STORED DATA
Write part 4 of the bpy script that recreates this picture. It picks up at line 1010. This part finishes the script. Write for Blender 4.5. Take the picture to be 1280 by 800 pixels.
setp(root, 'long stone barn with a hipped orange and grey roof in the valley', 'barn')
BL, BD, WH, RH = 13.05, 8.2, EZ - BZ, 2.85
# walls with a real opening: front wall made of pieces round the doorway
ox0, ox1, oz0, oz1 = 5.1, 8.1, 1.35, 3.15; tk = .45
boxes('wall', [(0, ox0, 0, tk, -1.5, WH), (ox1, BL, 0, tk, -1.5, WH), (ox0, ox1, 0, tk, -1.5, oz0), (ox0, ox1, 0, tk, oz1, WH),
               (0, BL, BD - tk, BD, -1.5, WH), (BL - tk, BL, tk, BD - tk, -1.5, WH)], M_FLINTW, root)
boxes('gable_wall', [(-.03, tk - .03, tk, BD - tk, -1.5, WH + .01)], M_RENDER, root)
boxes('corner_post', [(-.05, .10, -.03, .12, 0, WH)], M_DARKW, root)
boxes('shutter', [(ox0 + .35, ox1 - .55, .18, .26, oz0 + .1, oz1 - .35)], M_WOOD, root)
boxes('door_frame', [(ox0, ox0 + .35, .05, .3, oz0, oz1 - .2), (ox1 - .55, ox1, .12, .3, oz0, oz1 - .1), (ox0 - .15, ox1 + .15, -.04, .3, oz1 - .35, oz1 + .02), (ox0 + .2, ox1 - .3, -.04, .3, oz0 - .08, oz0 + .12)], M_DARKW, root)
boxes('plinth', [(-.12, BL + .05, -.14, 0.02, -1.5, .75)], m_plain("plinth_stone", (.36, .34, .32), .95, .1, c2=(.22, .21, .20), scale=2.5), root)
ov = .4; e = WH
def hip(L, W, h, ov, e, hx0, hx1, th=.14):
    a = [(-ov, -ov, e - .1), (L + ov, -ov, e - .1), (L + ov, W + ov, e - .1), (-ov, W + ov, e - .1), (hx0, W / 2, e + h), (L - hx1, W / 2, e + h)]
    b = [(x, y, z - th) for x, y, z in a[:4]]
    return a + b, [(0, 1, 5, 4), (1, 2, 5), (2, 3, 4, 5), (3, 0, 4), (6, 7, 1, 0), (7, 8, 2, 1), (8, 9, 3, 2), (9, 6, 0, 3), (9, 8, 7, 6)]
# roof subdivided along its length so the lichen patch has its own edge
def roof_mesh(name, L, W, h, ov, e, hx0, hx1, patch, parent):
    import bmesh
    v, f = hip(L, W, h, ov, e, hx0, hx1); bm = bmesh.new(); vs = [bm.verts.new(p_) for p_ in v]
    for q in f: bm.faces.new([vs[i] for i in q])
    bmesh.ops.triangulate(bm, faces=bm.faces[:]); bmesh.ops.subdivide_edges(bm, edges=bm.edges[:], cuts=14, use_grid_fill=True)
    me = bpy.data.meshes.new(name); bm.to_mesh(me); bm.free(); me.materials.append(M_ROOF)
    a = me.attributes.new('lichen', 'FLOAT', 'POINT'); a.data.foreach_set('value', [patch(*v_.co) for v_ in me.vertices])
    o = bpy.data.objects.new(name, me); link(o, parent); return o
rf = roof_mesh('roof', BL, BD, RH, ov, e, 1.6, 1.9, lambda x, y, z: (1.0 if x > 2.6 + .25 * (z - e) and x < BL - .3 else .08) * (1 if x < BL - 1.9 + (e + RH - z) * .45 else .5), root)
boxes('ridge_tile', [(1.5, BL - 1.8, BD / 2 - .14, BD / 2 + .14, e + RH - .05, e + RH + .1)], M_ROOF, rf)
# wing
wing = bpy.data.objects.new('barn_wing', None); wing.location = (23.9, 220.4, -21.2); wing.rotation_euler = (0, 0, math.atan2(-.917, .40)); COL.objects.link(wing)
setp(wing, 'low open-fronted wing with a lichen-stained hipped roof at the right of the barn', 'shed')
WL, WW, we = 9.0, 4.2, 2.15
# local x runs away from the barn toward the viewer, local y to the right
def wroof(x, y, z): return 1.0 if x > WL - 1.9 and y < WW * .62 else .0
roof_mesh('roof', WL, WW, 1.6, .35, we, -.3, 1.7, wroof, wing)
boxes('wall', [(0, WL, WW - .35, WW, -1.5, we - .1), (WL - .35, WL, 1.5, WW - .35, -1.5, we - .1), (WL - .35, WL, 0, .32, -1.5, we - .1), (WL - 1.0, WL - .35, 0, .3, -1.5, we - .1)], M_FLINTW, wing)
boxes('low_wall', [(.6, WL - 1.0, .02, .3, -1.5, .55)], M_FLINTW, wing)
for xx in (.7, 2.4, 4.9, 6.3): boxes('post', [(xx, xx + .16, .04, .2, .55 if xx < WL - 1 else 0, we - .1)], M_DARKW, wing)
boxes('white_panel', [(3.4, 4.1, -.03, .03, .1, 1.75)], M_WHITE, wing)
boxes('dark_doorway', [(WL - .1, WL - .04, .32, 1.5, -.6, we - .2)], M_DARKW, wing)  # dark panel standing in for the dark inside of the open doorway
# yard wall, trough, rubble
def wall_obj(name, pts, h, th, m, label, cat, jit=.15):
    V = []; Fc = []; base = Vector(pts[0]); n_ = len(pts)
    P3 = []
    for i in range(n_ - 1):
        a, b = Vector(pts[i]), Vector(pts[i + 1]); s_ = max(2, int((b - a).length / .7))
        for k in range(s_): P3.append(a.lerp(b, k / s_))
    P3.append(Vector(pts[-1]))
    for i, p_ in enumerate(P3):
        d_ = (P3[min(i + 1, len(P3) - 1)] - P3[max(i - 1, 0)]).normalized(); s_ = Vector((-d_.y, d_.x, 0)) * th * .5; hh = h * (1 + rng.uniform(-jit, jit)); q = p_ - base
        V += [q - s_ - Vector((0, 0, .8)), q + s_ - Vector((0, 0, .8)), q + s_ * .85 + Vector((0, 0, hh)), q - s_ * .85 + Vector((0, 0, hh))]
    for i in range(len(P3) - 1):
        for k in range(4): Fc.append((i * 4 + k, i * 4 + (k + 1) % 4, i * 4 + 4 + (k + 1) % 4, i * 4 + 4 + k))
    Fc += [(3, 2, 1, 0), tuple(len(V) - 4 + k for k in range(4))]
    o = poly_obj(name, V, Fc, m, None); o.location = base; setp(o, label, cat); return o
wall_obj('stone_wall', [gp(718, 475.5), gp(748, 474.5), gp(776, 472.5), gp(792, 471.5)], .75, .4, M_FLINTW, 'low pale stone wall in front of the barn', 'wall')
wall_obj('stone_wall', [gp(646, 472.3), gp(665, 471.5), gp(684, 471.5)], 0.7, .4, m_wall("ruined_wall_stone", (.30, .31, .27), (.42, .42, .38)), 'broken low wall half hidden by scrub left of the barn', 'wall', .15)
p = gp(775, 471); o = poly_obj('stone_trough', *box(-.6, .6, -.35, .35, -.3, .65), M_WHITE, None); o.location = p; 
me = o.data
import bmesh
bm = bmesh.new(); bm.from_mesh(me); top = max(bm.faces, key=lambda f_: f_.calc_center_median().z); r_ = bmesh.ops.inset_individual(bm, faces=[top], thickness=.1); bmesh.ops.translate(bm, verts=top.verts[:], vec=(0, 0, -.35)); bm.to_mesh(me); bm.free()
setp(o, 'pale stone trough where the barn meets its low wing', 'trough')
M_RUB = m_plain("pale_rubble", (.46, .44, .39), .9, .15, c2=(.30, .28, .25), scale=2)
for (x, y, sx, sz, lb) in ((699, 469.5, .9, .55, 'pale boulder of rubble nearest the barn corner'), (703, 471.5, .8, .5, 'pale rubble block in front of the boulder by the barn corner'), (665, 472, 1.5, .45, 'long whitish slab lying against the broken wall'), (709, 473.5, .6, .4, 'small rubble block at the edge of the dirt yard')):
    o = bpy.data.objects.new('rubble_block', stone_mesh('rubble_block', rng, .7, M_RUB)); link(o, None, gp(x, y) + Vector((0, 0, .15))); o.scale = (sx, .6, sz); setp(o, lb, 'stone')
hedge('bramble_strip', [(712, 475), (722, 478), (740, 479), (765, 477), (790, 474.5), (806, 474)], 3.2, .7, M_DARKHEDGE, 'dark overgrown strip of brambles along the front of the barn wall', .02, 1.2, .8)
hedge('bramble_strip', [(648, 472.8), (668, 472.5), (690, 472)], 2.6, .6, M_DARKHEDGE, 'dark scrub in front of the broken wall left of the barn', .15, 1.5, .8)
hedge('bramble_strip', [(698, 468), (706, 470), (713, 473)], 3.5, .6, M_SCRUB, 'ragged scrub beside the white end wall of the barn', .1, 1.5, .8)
* * *
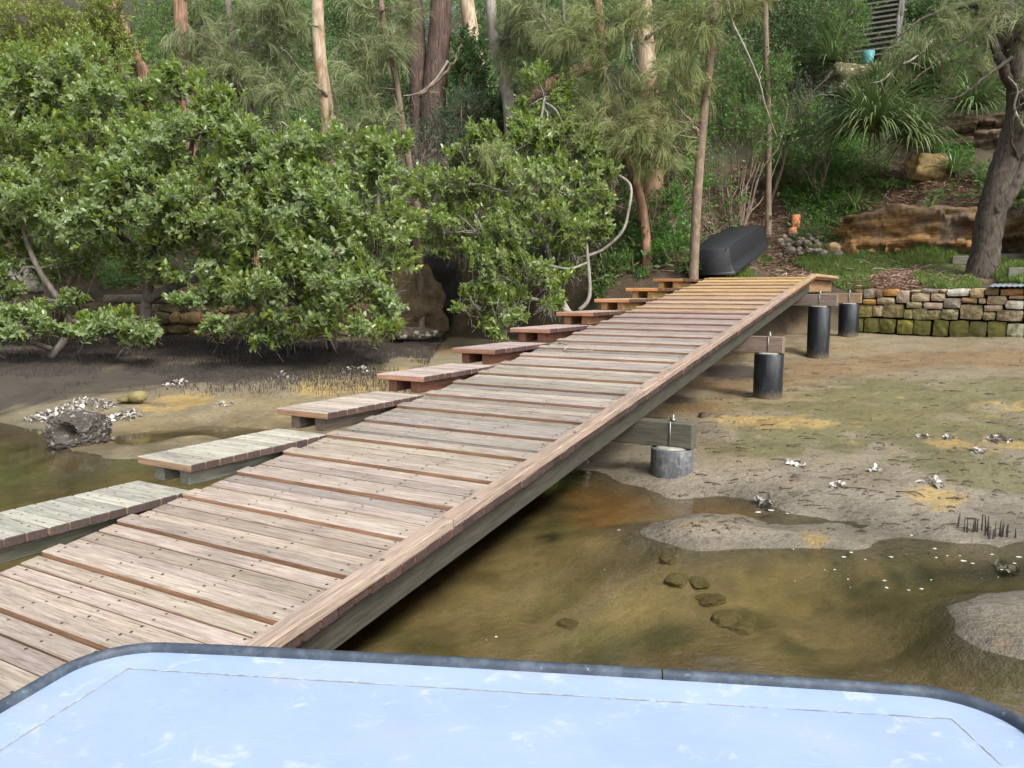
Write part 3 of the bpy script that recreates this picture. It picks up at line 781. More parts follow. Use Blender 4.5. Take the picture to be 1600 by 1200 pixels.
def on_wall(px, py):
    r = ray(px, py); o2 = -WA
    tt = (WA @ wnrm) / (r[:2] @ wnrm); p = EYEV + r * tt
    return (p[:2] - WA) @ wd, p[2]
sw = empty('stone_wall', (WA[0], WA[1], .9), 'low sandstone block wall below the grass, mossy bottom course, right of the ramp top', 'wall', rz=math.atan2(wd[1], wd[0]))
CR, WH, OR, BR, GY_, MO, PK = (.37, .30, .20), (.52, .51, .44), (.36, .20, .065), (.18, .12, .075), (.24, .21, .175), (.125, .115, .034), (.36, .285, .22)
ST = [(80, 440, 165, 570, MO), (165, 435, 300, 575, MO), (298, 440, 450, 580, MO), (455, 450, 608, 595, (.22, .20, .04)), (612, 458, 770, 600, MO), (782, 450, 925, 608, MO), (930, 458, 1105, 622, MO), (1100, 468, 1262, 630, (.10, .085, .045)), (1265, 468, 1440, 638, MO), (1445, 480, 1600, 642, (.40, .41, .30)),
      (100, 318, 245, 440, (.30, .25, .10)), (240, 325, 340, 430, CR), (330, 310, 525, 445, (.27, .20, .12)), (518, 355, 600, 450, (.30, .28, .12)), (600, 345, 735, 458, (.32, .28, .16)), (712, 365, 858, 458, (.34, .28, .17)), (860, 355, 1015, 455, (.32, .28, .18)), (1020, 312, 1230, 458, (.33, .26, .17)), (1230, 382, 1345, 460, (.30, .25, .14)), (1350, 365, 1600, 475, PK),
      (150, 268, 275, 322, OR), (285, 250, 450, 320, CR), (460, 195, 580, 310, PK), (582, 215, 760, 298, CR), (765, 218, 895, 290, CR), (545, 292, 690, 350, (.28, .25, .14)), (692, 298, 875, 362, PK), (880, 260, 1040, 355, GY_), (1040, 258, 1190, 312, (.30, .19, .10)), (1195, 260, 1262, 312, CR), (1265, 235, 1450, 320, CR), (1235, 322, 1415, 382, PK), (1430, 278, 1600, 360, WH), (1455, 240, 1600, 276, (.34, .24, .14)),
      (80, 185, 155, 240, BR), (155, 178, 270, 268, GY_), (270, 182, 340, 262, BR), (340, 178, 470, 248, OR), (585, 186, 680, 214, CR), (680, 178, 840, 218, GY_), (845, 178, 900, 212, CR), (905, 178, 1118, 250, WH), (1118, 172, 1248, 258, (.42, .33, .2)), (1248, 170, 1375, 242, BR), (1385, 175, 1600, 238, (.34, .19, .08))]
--
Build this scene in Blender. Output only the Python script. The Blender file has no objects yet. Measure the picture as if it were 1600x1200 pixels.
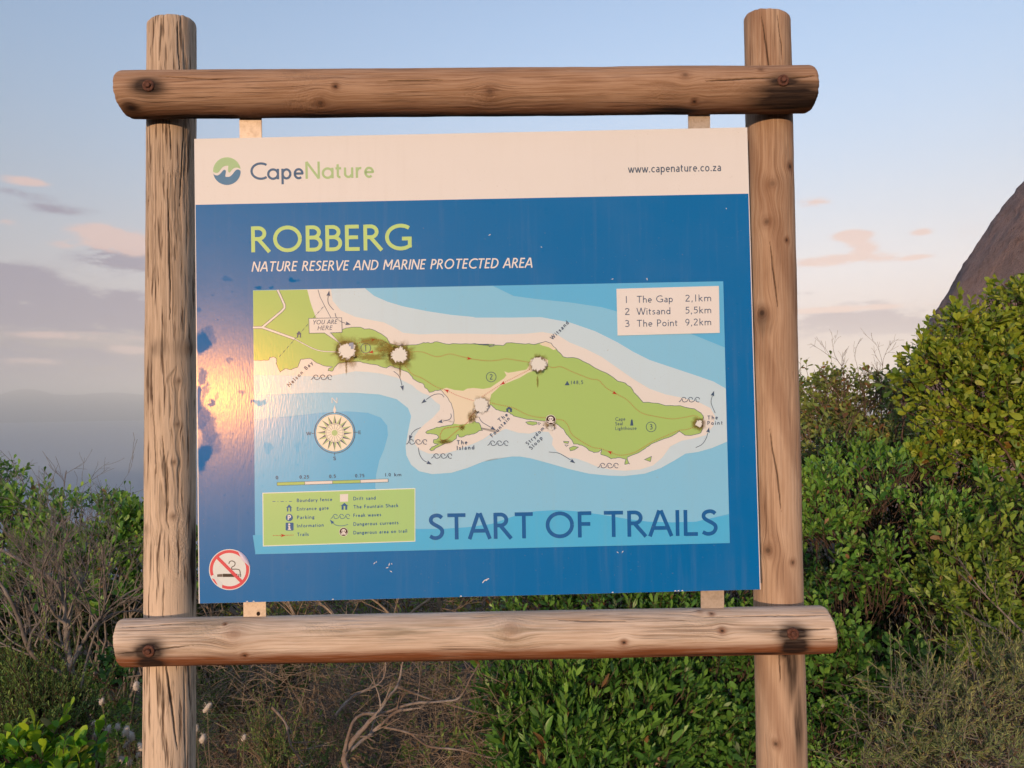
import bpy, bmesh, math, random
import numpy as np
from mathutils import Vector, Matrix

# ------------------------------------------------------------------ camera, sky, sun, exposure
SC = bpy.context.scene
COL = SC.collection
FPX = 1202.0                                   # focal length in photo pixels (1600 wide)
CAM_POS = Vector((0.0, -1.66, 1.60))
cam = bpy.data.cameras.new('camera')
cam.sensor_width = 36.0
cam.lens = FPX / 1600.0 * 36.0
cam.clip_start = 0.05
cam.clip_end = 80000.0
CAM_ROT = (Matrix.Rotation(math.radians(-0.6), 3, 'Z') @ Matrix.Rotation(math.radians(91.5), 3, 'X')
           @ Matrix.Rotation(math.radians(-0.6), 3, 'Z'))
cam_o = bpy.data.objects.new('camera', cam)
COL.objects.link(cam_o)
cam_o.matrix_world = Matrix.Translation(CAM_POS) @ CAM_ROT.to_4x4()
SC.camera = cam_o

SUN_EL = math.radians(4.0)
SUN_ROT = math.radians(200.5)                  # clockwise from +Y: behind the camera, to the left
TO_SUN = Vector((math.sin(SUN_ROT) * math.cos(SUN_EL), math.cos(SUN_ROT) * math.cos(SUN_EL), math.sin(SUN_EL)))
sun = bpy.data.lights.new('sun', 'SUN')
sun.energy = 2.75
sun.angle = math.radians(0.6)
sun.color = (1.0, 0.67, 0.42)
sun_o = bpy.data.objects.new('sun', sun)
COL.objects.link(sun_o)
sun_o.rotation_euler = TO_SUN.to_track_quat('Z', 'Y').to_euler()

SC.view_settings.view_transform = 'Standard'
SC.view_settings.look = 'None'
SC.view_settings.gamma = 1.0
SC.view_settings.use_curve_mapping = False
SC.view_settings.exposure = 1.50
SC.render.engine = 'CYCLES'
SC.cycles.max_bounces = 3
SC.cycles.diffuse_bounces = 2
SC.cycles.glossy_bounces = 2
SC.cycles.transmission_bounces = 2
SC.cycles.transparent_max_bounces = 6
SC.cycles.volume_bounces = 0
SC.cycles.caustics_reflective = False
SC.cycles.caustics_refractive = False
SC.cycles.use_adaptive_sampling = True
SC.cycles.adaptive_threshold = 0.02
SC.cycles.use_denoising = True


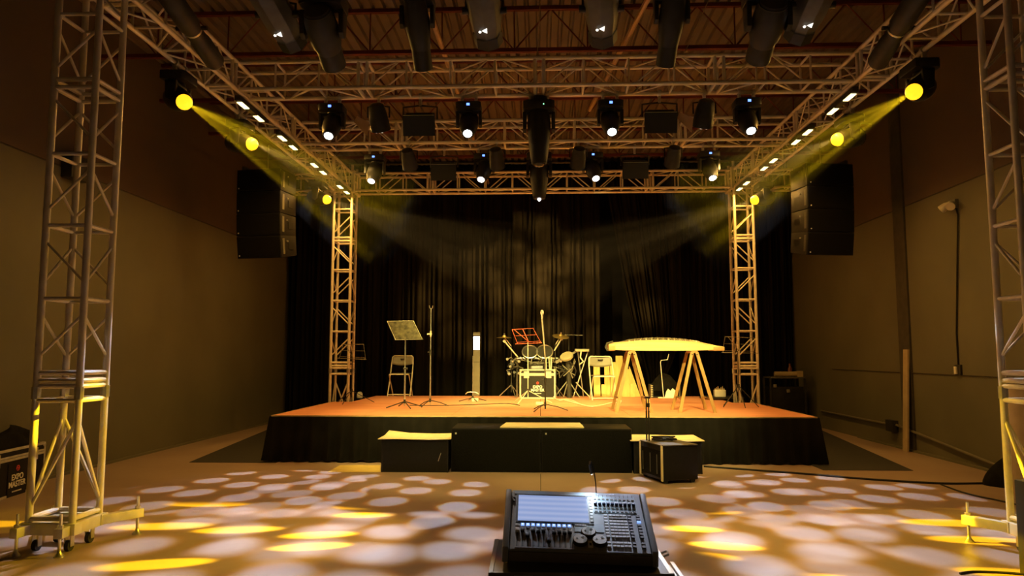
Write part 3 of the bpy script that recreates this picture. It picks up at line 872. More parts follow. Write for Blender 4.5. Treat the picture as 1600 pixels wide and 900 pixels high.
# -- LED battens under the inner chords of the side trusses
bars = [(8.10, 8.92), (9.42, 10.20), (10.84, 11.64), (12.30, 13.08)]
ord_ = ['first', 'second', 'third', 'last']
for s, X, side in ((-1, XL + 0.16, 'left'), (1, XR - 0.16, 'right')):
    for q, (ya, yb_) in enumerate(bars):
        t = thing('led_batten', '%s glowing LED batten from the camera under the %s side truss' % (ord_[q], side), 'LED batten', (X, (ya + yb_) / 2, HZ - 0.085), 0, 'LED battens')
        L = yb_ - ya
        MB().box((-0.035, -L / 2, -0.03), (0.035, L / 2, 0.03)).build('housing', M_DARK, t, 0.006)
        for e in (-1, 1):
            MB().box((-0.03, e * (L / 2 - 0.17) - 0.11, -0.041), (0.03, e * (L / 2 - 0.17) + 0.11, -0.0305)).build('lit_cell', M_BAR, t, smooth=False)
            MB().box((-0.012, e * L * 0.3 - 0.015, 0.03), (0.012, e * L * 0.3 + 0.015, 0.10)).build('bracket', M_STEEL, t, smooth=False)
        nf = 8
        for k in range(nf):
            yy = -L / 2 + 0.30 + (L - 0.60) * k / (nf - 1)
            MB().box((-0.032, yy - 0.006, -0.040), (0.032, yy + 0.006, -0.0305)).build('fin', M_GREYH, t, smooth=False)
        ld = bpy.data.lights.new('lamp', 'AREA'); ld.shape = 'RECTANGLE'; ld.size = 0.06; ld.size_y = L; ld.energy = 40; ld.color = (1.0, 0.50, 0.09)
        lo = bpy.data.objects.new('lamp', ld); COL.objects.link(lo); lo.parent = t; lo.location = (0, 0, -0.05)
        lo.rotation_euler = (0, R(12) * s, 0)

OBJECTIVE
Only the lines from the one containing "Build this scene" down to the one containing "SC.camera = cam_o" should be copied, exactly and with both ends kept. Drop the pictures.

THE RESULT
Build this scene in Blender. Output only the Python script. The Blender file has no objects yet. Measure the picture as if it were 1600x1200 pixels.
import bpy, bmesh, math, random
import numpy as np
from mathutils import Vector, Matrix

# ------------------------------------------------------------------ camera, sky, sun, exposure
SC = bpy.context.scene
COL = SC.collection
FPX = 1202.0                                   # focal length in photo pixels (1600 wide)
CAM_POS = Vector((0.0, -1.66, 1.60))
cam = bpy.data.cameras.new('camera')
cam.sensor_width = 36.0
cam.lens = FPX / 1600.0 * 36.0
cam.clip_start = 0.05
cam.clip_end = 80000.0
CAM_ROT = (Matrix.Rotation(math.radians(-0.6), 3, 'Z') @ Matrix.Rotation(math.radians(91.5), 3, 'X')
           @ Matrix.Rotation(math.radians(-0.6), 3, 'Z'))
cam_o = bpy.data.objects.new('camera', cam)
COL.objects.link(cam_o)
cam_o.matrix_world = Matrix.Translation(CAM_POS) @ CAM_ROT.to_4x4()
SC.camera = cam_o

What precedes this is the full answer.